> [THE TASK]:
Quote the listing below word for word, stopping after the line that contains "scene.camera = cam".

> [DATA SECTION]:

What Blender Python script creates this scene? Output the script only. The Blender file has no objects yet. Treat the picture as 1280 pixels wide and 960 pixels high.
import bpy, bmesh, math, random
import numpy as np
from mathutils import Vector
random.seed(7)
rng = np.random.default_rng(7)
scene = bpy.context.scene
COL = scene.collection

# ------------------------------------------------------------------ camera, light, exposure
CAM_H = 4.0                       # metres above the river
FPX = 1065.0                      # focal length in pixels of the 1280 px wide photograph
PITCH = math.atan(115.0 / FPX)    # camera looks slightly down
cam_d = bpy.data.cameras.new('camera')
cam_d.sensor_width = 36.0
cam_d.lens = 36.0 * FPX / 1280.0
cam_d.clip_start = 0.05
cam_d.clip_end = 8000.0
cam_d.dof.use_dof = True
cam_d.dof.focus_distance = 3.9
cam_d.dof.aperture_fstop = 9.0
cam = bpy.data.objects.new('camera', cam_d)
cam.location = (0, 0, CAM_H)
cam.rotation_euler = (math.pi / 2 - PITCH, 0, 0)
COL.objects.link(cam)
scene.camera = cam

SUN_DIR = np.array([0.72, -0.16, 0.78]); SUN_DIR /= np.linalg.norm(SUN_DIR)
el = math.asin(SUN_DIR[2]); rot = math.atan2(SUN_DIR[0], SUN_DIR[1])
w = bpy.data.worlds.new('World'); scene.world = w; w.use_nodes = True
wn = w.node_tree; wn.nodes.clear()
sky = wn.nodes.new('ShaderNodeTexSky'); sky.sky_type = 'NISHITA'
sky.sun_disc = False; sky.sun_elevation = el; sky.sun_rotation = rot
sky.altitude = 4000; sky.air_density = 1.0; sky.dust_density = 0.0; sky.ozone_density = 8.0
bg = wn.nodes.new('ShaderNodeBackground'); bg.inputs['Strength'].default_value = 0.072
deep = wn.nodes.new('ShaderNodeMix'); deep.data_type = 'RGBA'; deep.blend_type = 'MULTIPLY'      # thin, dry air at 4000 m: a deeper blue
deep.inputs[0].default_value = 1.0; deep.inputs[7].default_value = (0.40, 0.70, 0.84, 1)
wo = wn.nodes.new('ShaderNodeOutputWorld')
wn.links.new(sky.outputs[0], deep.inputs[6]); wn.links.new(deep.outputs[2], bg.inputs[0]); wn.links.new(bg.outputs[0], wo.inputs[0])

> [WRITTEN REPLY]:
What Blender Python script creates this scene? Output the script only. The Blender file has no objects yet. Treat the picture as 1280 pixels wide and 960 pixels high.
import bpy, bmesh, math, random
import numpy as np
from mathutils import Vector
random.seed(7)
rng = np.random.default_rng(7)
scene = bpy.context.scene
COL = scene.collection

# ------------------------------------------------------------------ camera, light, exposure
CAM_H = 4.0                       # metres above the river
FPX = 1065.0                      # focal length in pixels of the 1280 px wide photograph
PITCH = math.atan(115.0 / FPX)    # camera looks slightly down
cam_d = bpy.data.cameras.new('camera')
cam_d.sensor_width = 36.0
cam_d.lens = 36.0 * FPX / 1280.0
cam_d.clip_start = 0.05
cam_d.clip_end = 8000.0
cam_d.dof.use_dof = True
cam_d.dof.focus_distance = 3.9
cam_d.dof.aperture_fstop = 9.0
cam = bpy.data.objects.new('camera', cam_d)
cam.location = (0, 0, CAM_H)
cam.rotation_euler = (math.pi / 2 - PITCH, 0, 0)
COL.objects.link(cam)
scene.camera = cam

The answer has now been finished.